:: Exercise description ::
Copy each line below without leaving any out.

:: Source excerpt ::
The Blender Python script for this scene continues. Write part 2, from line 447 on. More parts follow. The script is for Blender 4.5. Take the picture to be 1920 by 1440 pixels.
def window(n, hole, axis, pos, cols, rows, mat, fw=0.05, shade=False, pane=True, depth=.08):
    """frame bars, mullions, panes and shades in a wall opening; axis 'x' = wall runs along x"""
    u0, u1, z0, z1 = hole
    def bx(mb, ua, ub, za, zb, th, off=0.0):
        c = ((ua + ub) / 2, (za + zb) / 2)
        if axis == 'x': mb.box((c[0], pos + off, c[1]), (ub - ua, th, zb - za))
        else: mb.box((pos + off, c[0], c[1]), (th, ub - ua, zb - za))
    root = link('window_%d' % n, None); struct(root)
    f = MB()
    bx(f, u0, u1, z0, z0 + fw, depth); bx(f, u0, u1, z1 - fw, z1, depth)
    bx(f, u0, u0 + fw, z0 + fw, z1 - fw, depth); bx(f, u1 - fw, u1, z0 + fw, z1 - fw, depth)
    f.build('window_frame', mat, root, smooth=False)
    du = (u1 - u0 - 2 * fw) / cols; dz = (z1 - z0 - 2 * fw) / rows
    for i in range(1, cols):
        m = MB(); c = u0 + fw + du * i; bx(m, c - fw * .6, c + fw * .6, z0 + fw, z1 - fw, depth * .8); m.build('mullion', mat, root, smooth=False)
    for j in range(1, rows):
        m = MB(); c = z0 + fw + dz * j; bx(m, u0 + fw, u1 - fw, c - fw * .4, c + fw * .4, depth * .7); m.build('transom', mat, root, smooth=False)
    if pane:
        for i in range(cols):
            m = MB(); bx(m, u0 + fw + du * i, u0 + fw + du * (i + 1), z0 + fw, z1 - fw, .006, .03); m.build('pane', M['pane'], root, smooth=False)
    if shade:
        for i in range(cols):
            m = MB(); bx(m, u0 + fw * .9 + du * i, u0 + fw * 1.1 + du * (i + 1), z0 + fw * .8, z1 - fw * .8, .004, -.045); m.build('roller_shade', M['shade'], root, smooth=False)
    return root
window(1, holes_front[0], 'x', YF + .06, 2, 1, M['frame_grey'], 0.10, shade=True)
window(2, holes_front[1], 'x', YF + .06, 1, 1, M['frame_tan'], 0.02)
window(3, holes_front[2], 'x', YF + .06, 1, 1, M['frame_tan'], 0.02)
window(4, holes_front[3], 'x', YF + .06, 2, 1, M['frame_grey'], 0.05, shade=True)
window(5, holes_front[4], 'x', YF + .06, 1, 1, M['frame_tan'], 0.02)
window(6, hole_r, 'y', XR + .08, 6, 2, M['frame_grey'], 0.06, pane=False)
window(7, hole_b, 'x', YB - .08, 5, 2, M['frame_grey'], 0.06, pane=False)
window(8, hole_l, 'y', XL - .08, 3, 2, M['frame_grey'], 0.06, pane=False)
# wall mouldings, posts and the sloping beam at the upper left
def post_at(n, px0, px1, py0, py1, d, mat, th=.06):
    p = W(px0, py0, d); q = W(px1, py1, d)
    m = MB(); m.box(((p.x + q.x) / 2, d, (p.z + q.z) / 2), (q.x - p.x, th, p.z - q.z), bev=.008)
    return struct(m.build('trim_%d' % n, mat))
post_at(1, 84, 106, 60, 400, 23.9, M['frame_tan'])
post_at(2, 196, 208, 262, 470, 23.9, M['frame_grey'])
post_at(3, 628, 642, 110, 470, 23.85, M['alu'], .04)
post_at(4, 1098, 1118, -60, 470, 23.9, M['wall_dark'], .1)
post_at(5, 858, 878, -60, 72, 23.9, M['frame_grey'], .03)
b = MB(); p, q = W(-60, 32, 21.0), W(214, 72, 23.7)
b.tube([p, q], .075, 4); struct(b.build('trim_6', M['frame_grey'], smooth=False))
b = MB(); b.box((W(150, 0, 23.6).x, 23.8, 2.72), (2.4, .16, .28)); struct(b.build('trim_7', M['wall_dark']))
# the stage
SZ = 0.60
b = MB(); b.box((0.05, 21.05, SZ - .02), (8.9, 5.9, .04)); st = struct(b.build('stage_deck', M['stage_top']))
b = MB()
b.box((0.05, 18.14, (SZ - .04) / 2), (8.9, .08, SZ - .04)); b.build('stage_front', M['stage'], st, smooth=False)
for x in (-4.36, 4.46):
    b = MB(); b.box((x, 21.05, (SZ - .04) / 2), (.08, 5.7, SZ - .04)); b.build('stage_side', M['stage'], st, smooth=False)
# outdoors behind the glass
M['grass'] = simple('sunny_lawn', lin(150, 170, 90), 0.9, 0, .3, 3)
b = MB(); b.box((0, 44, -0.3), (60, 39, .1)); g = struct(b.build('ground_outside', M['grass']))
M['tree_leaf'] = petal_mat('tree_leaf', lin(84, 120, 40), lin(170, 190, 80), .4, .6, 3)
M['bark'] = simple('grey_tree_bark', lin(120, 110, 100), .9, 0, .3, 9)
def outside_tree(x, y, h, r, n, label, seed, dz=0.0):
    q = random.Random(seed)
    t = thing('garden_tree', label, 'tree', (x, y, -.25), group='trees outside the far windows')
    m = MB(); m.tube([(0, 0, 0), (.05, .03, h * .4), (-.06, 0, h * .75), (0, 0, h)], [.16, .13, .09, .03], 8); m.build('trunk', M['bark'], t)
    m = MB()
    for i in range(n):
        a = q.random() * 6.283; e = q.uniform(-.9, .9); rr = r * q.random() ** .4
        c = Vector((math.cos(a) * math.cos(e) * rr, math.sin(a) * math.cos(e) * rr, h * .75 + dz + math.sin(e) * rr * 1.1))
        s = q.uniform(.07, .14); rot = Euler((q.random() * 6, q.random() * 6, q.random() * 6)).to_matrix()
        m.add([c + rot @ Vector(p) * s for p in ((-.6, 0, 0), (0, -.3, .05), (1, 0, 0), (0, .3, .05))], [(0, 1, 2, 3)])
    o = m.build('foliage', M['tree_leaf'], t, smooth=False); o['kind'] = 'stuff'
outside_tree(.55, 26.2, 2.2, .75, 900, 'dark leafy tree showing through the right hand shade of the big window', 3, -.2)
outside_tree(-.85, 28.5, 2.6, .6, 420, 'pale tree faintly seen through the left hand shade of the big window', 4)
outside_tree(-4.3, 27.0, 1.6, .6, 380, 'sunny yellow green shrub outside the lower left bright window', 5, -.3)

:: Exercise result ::
The Blender Python script for this scene continues. Write part 2, from line 447 on. More parts follow. The script is for Blender 4.5. Take the picture to be 1920 by 1440 pixels.
def window(n, hole, axis, pos, cols, rows, mat, fw=0.05, shade=False, pane=True, depth=.08):
    """frame bars, mullions, panes and shades in a wall opening; axis 'x' = wall runs along x"""
    u0, u1, z0, z1 = hole
    def bx(mb, ua, ub, za, zb, th, off=0.0):
        c = ((ua + ub) / 2, (za + zb) / 2)
        if axis == 'x': mb.box((c[0], pos + off, c[1]), (ub - ua, th, zb - za))
        else: mb.box((pos + off, c[0], c[1]), (th, ub - ua, zb - za))
    root = link('window_%d' % n, None); struct(root)
    f = MB()
    bx(f, u0, u1, z0, z0 + fw, depth); bx(f, u0, u1, z1 - fw, z1, depth)
    bx(f, u0, u0 + fw, z0 + fw, z1 - fw, depth); bx(f, u1 - fw, u1, z0 + fw, z1 - fw, depth)
    f.build('window_frame', mat, root, smooth=False)
    du = (u1 - u0 - 2 * fw) / cols; dz = (z1 - z0 - 2 * fw) / rows
    for i in range(1, cols):
        m = MB(); c = u0 + fw + du * i; bx(m, c - fw * .6, c + fw * .6, z0 + fw, z1 - fw, depth * .8); m.build('mullion', mat, root, smooth=False)
    for j in range(1, rows):
        m = MB(); c = z0 + fw + dz * j; bx(m, u0 + fw, u1 - fw, c - fw * .4, c + fw * .4, depth * .7); m.build('transom', mat, root, smooth=False)
    if pane:
        for i in range(cols):
            m = MB(); bx(m, u0 + fw + du * i, u0 + fw + du * (i + 1), z0 + fw, z1 - fw, .006, .03); m.build('pane', M['pane'], root, smooth=False)
    if shade:
        for i in range(cols):
            m = MB(); bx(m, u0 + fw * .9 + du * i, u0 + fw * 1.1 + du * (i + 1), z0 + fw * .8, z1 - fw * .8, .004, -.045); m.build('roller_shade', M['shade'], root, smooth=False)
    return root
window(1, holes_front[0], 'x', YF + .06, 2, 1, M['frame_grey'], 0.10, shade=True)
window(2, holes_front[1], 'x', YF + .06, 1, 1, M['frame_tan'], 0.02)
window(3, holes_front[2], 'x', YF + .06, 1, 1, M['frame_tan'], 0.02)
window(4, holes_front[3], 'x', YF + .06, 2, 1, M['frame_grey'], 0.05, shade=True)
window(5, holes_front[4], 'x', YF + .06, 1, 1, M['frame_tan'], 0.02)
window(6, hole_r, 'y', XR + .08, 6, 2, M['frame_grey'], 0.06, pane=False)
window(7, hole_b, 'x', YB - .08, 5, 2, M['frame_grey'], 0.06, pane=False)
window(8, hole_l, 'y', XL - .08, 3, 2, M['frame_grey'], 0.06, pane=False)
# wall mouldings, posts and the sloping beam at the upper left
def post_at(n, px0, px1, py0, py1, d, mat, th=.06):
    p = W(px0, py0, d); q = W(px1, py1, d)
    m = MB(); m.box(((p.x + q.x) / 2, d, (p.z + q.z) / 2), (q.x - p.x, th, p.z - q.z), bev=.008)
    return struct(m.build('trim_%d' % n, mat))
post_at(1, 84, 106, 60, 400, 23.9, M['frame_tan'])
post_at(2, 196, 208, 262, 470, 23.9, M['frame_grey'])
post_at(3, 628, 642, 110, 470, 23.85, M['alu'], .04)
post_at(4, 1098, 1118, -60, 470, 23.9, M['wall_dark'], .1)
post_at(5, 858, 878, -60, 72, 23.9, M['frame_grey'], .03)
b = MB(); p, q = W(-60, 32, 21.0), W(214, 72, 23.7)
b.tube([p, q], .075, 4); struct(b.build('trim_6', M['frame_grey'], smooth=False))
b = MB(); b.box((W(150, 0, 23.6).x, 23.8, 2.72), (2.4, .16, .28)); struct(b.build('trim_7', M['wall_dark']))
# the stage
SZ = 0.60
b = MB(); b.box((0.05, 21.05, SZ - .02), (8.9, 5.9, .04)); st = struct(b.build('stage_deck', M['stage_top']))
b = MB()
b.box((0.05, 18.14, (SZ - .04) / 2), (8.9, .08, SZ - .04)); b.build('stage_front', M['stage'], st, smooth=False)
for x in (-4.36, 4.46):
    b = MB(); b.box((x, 21.05, (SZ - .04) / 2), (.08, 5.7, SZ - .04)); b.build('stage_side', M['stage'], st, smooth=False)
# outdoors behind the glass
M['grass'] = simple('sunny_lawn', lin(150, 170, 90), 0.9, 0, .3, 3)
b = MB(); b.box((0, 44, -0.3), (60, 39, .1)); g = struct(b.build('ground_outside', M['grass']))
M['tree_leaf'] = petal_mat('tree_leaf', lin(84, 120, 40), lin(170, 190, 80), .4, .6, 3)
M['bark'] = simple('grey_tree_bark', lin(120, 110, 100), .9, 0, .3, 9)
def outside_tree(x, y, h, r, n, label, seed, dz=0.0):
    q = random.Random(seed)
    t = thing('garden_tree', label, 'tree', (x, y, -.25), group='trees outside the far windows')
    m = MB(); m.tube([(0, 0, 0), (.05, .03, h * .4), (-.06, 0, h * .75), (0, 0, h)], [.16, .13, .09, .03], 8); m.build('trunk', M['bark'], t)
    m = MB()
    for i in range(n):
        a = q.random() * 6.283; e = q.uniform(-.9, .9); rr = r * q.random() ** .4
        c = Vector((math.cos(a) * math.cos(e) * rr, math.sin(a) * math.cos(e) * rr, h * .75 + dz + math.sin(e) * rr * 1.1))
        s = q.uniform(.07, .14); rot = Euler((q.random() * 6, q.random() * 6, q.random() * 6)).to_matrix()
        m.add([c + rot @ Vector(p) * s for p in ((-.6, 0, 0), (0, -.3, .05), (1, 0, 0), (0, .3, .05))], [(0, 1, 2, 3)])
    o = m.build('foliage', M['tree_leaf'], t, smooth=False); o['kind'] = 'stuff'
outside_tree(.55, 26.2, 2.2, .75, 900, 'dark leafy tree showing through the right hand shade of the big window', 3, -.2)
outside_tree(-.85, 28.5, 2.6, .6, 420, 'pale tree faintly seen through the left hand shade of the big window', 4)
outside_tree(-4.3, 27.0, 1.6, .6, 380, 'sunny yellow green shrub outside the lower left bright window', 5, -.3)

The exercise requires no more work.